Startled out of my mini-coma by a change of tv station I looked up to see what was being brought into the house next. Ah yes, the familiar characters of South Park, a show I've never liked but tried to appreciate, swearing at me and belligerenly assaulting my mind.
I resumed a desperate search for my teapot. Down here? Up there? Behind this?
"HA HA HA HA HA HA HA" he laughed so loud that I stayed bent over as if the world was going to crash down on me.

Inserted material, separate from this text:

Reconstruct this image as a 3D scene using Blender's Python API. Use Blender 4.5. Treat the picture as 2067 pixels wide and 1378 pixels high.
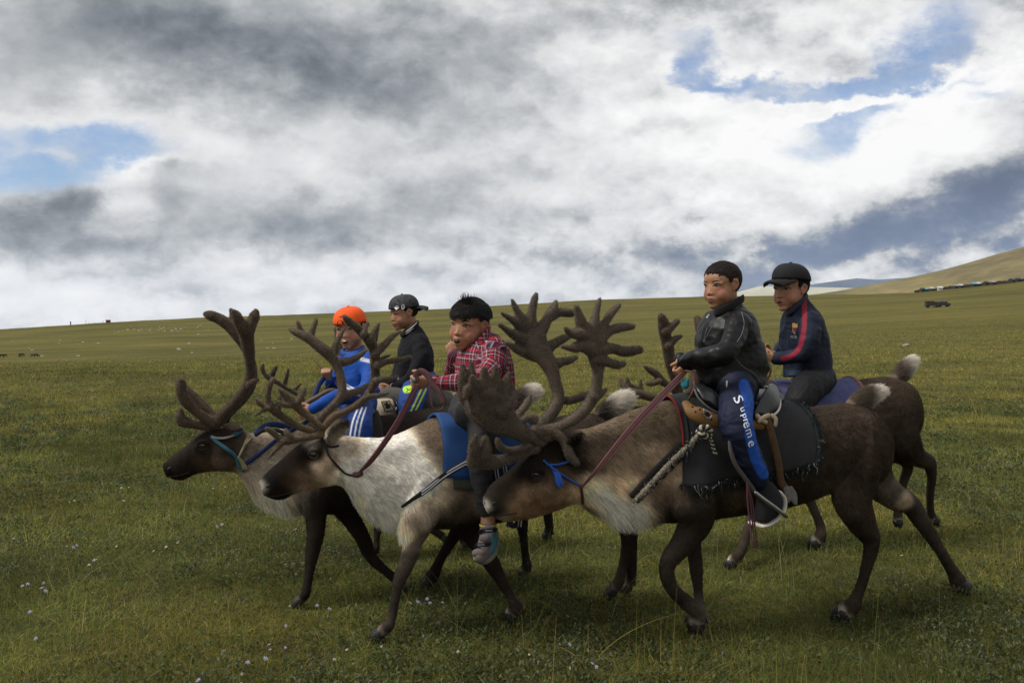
import bpy, math, random
import numpy as np
from mathutils import Vector, Matrix
from mathutils.bvhtree import BVHTree
random.seed(7)
RNG = np.random.default_rng(7)
for _o in list(bpy.data.objects): bpy.data.objects.remove(_o)
SC = bpy.context.scene
COL = SC.collection
rad = math.radians

# ------------------------------------------------------------------ camera
F, CX, CY, H = 2009.6, 1033.5, 689.0, 1.35
PITCH = math.atan(49 / F)
CP, SP = math.cos(PITCH), math.sin(PITCH)
cam_d = bpy.data.cameras.new('camera'); cam = bpy.data.objects.new('camera', cam_d); COL.objects.link(cam)
cam.location = (0, 0, H); cam.rotation_euler = (math.pi / 2 - PITCH, 0, 0)
cam_d.sensor_width = 36; cam_d.lens = 35; cam_d.clip_start = .05; cam_d.clip_end = 60000
SC.camera = cam
CAM = np.array([0., 0., H])

# ------------------------------------------------------------------ light
SUN_EL, SUN_AZ = rad(54), rad(-105)        # sun behind thin cloud, high on the left
sun_d = bpy.data.lights.new('sun', 'SUN'); sun_d.energy = 3.3; sun_d.angle = rad(18); sun_d.color = (1, .95, .87)
sun = bpy.data.objects.new('sun', sun_d); COL.objects.link(sun)
_sd = Vector((math.sin(SUN_AZ) * math.cos(SUN_EL), math.cos(SUN_AZ) * math.cos(SUN_EL), math.sin(SUN_EL)))
sun.rotation_euler = _sd.to_track_quat('Z', 'Y').to_euler()
SC.view_settings.view_transform = 'Standard'; SC.view_settings.look = 'None'
SC.view_settings.exposure = 0; SC.view_settings.gamma = 1; SC.view_settings.use_curve_mapping = False

def uv_of(x, y):                            # photo pixel -> direction angles (azimuth, elevation)
    dx = (x - CX) / F; v = (CY - y) / F
    d = (dx, CP + v * SP, -SP + v * CP)
    return math.atan2(d[0], d[1]), math.atan2(d[2], math.hypot(d[0], d[1]))

class NT:                                   # tiny node-tree helper
    def __init__(s, nt): s.nt = nt; s.l = nt.links
    def n(s, t, **kw):
        o = s.nt.nodes.new(t)
        for k, v in kw.items(): setattr(o, k, v)
        return o
    def put(s, sock, v):
        if isinstance(v, bpy.types.NodeSocket): s.l.new(v, sock)
        elif v is not None: sock.default_value = v
    def m(s, op, a, b=None, c=None, clamp=False):
        o = s.n('ShaderNodeMath', operation=op); o.use_clamp = clamp
        s.put(o.inputs[0], a); s.put(o.inputs[1], b); s.put(o.inputs[2], c)
        return o.outputs[0]
    def vm(s, op, a, b=None, out=0):
        o = s.n('ShaderNodeVectorMath', operation=op); s.put(o.inputs[0], a); s.put(o.inputs[1], b)
        return o.outputs[out]
    def noise(s, vec, scale, detail=6, rough=.55, out='Fac', lac=2.0):
        o = s.n('ShaderNodeTexNoise'); s.put(o.inputs['Vector'], vec)
        o.inputs['Scale'].default_value = scale; o.inputs['Detail'].default_value = detail
        o.inputs['Roughness'].default_value = rough; o.inputs['Lacunarity'].default_value = lac
        return o.outputs[out]
    def mix(s, f, a, b, mode='MIX', clamp=False):
        o = s.n('ShaderNodeMix', data_type='RGBA', blend_type=mode); o.clamp_factor = True
        s.put(o.inputs[0], f); s.put(o.inputs[6], a); s.put(o.inputs[7], b)
        return o.outputs[2]
    def ss(s, v, a, b, lo=0., hi=1.):
        o = s.n('ShaderNodeMapRange', interpolation_type='SMOOTHSTEP'); s.put(o.inputs[0], v)
        for i, q in enumerate((a, b, lo, hi)): o.inputs[i + 1].default_value = q
        return o.outputs[0]
    def ramp(s, f, stops, interp='LINEAR'):
        o = s.n('ShaderNodeValToRGB'); cr = o.color_ramp; cr.interpolation = interp
        while len(cr.elements) < len(stops): cr.elements.new(.5)
        for e, (p, c) in zip(cr.elements, stops): e.position = p; e.color = (*c, 1) if len(c) == 3 else c
        s.put(o.inputs[0], f); return o.outputs[0]

# ------------------------------------------------------------------ sky: Nishita blue behind a procedural cloud deck
world = bpy.data.worlds.new('World'); SC.world = world; world.use_nodes = True
wt = world.node_tree; wt.nodes.clear(); W = NT(wt)
tc = W.n('ShaderNodeTexCoord'); D = tc.outputs['Generated']
sx = W.n('ShaderNodeSeparateXYZ'); W.l.new(D, sx.inputs[0])
AZ = W.m('ARCTAN2', sx.outputs[0], sx.outputs[1]); EL = W.m('ARCSINE', sx.outputs[2])
cmb = W.n('ShaderNodeCombineXYZ'); W.l.new(AZ, cmb.inputs[0]); W.l.new(EL, cmb.inputs[1])
UV = cmb.outputs[0]
# cloud-plane coordinates: streets of cloud run towards a vanishing point at the lower left
den = W.m('ADD', W.m('MAXIMUM', sx.outputs[2], 0.0), .34)
pl = W.n('ShaderNodeCombineXYZ')
W.l.new(W.m('DIVIDE', sx.outputs[0], den), pl.inputs[0]); W.l.new(W.m('DIVIDE', sx.outputs[1], den), pl.inputs[1])
PLN = pl.outputs[0]
def rotmap(vec, rz, sc):
    o = W.n('ShaderNodeMapping'); W.put(o.inputs['Vector'], vec)
    o.inputs['Rotation'].default_value = (0, 0, rz); o.inputs['Scale'].default_value = sc
    return o.outputs[0]
stretch = rotmap(D, 0, (1.0, 1.0, 1.55))
warp = W.noise(stretch, 4.2, 9, .56, 'Color')
warp2 = W.noise(stretch, 13, 8, .62, 'Color')
wv = W.vm('MULTIPLY', W.vm('SUBTRACT', warp, (.5, .5, .5)), (.26, .17, 0))
wv2 = W.vm('MULTIPLY', W.vm('SUBTRACT', warp2, (.5, .5, .5)), (.085, .07, 0))
UVW = W.vm('ADD', W.vm('ADD', UV, wv), wv2)
UVS = W.vm('ADD', UV, W.vm('MULTIPLY', wv2, (.9, .9, 0)))   # only finely ragged: for the crisp cumulus edges
def blob(acc, x, y, rx, ry, amp, rot=0, vec=None, pw=2):
    u, v = uv_of(x, y)
    o = W.n('ShaderNodeMapping', vector_type='TEXTURE'); W.put(o.inputs['Vector'], vec or UVW)
    o.inputs['Location'].default_value = (u, v, 0); o.inputs['Rotation'].default_value = (0, 0, rad(rot))
    o.inputs['Scale'].default_value = (rx / F, ry / F, 1)
    r2 = W.vm('DOT_PRODUCT', o.outputs[0], o.outputs[0], 'Value')
    if pw != 2: r2 = W.m('POWER', r2, pw / 2)
    g = W.m('POWER', .3679, r2)
    return W.m('MULTIPLY_ADD', g, amp, acc)
big = W.noise(rotmap(PLN, .4, (.7, 1.0, 1)), 1.5, 8, .55)
streak = W.noise(rotmap(PLN, -.25, (.5, 1.1, 1)), 3.2, 7, .55)
puff = W.noise(stretch, 11, 8, .62)
puff_up = W.noise(W.vm('ADD', stretch, (.012, 0, .035)), 11, 8, .62)
relief = W.m('SUBTRACT', puff, puff_up)
soft = W.noise(stretch, 3.4, 5, .5)
soft_up = W.noise(W.vm('ADD', stretch, (.02, 0, .10)), 3.4, 5, .5)
relief2 = W.m('SUBTRACT', soft, soft_up)
# brightness of the deck
L = W.m('MULTIPLY_ADD', W.m('SUBTRACT', big, .5), .26, .75)
L = W.m('MULTIPLY_ADD', W.m('SUBTRACT', streak, .5), .20, L)
for b in [(440, 70, 520, 110, -.31, -3), (640, 125, 300, 62, -.20, -10), (1010, 70, 260, 70, -.12, 0), (120, 40, 260, 90, -.08, 0),
          (250, 225, 330, 48, .16, 0),
          (80, 430, 150, 46, -.40, 12, 'S'), (165, 385, 60, 46, -.36, 25, 'S'), (40, 480, 170, 34, -.18, 0, 'S'),
          (620, 430, 330, 52, -.26, 8), (820, 410, 220, 40, -.10, 10), (330, 505, 210, 40, -.26, 10, 'S'), (330, 375, 60, 46, -.14, 40, 'S'),
          (270, 338, 100, 18, .34, 8, 'S'), (250, 395, 46, 40, .34, 40, 'S'),
          (100, 590, 330, 62, .36, 4), (60, 545, 150, 22, .16, 6, 'S'), (230, 610, 120, 20, .12, 0, 'S'), (160, 560, 60, 12, -.16, 5, 'S'), (390, 585, 90, 10, -.14, 6, 'S'), (860, 560, 120, 16, -.14, 10, 'S'), (700, 600, 130, 14, .14, 4, 'S'), (640, 570, 210, 36, .22, 8), (420, 560, 110, 26, -.05, 0), (960, 588, 150, 24, .30, 4), (550, 545, 160, 26, .12, 10),
          (880, 490, 300, 32, -.10, 16), (1130, 535, 260, 26, -.26, 8), (1050, 470, 170, 25, -.12, 18), (760, 300, 260, 60, .05, 0),
          (1380, 560, 250, 40, -.20, 3), (1580, 530, 150, 22, -.10, 8), (1650, 590, 140, 20, .05, 0),
          (1330, 300, 380, 130, .30, 12), (1560, 380, 260, 60, .20, 10), (1350, 180, 260, 50, .18, -4), (1310, 272, 90, 15, -.30, 10, 'S'), (1180, 225, 130, 60, .08, 0),
          (1780, 160, 330, 40, .34, 12), (1580, 40, 260, 50, .22, 0), (1750, 20, 150, 40, .1, 0), (2000, 130, 140, 60, .30, 10),
          (1880, 285, 130, 60, .40, 0, 'S'), (1760, 340, 150, 45, .22, 15, 'S'),
          (1950, 415, 230, 46, -.58, 18, 'S'), (2010, 340, 110, 52, -.30, 35, 'S'), (1740, 466, 150, 18, -.30, 12), (2060, 470, 130, 30, -.32, 10), (1480, 490, 200, 26, -.16, 10),
          (1760, 540, 110, 22, .22, 18), (1690, 560, 70, 14, .18, 12)]:
    v = UVS if len(b) == 7 else UVW
    L = blob(L, *b[:6], vec=v)
L = W.m('MULTIPLY_ADD', relief2, .50, L)
L = W.m('MULTIPLY_ADD', relief, W.m('MULTIPLY_ADD', W.ss(AZ, -.05, .22), .85, .38), L)
bil = W.m('ABSOLUTE', W.m('MULTIPLY_ADD', W.noise(W.vm('ADD', stretch, W.vm('MULTIPLY', wv2, (.6, .6, 0))), 8.5, 7, .58), 2., -1.))
bil_up = W.m('ABSOLUTE', W.m('MULTIPLY_ADD', W.noise(W.vm('ADD', W.vm('ADD', stretch, W.vm('MULTIPLY', wv2, (.6, .6, 0))), (-.006, 0, .02)), 8.5, 7, .58), 2., -1.))
L = W.m('MULTIPLY_ADD', W.m('SUBTRACT', bil_up, bil), W.m('ADD', W.m('MULTIPLY_ADD', W.ss(AZ, -.3, .2), .35, .18), W.ss(EL, .05, .13, .45, 0.)), L)
L = W.m('MULTIPLY_ADD', W.m('SUBTRACT', .22, bil), .22, L)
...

I hate South Park. I hate basketball. I had failed to convince my roommate to let me watch 20 minutes of uninterrupted TV to watch who the leader of the free world was going to be. Instead I was miserably pressing the refresh button again and again on CNN.com, watching people bounce an orange ball back and forth trying to get the ball into a metal hoop with rope netting. 32 seconds left he said. Two commercial breaks. Seven seconds. Ten seconds. I said last time he said seven seconds. He shot me a bad look and in so many words told me to shut up.
"Do you know if Tim moved my things?"
"What?"
"My tea pot, all my mugs, my plates, my cups, everything. They are gone."
"If someone moved it, must have been Tim"
"O-"
"HA HA HA HA HA" Someone on South Park had said something more valuable. I finally found my things in a separate cupboard that we never use on the other side of the refrigerator. By that time I didn't want to have any hot tea anymore. By that time I just wanted to get away. I go to my room to get away from things here, especially when basketball is on, mostly shrill swears and booming yells chase me up the stairs.
It is just bad timing for people to be moving my things without talking to me first. This is not the time for people to be touching and moving and changing anything of mine. It bothers me. There are very few things I have dominion over, and with so much out of hand in my life right now it is just nice to be able to come home and make myself some tea without worrying that people have been taking my drinks without asking or moving all my stuff into new special hiding places for no good reason.
Whether it's at home, in my dorm, or right here on Slow Bob Street, I eventually get the urge to move. And then I do.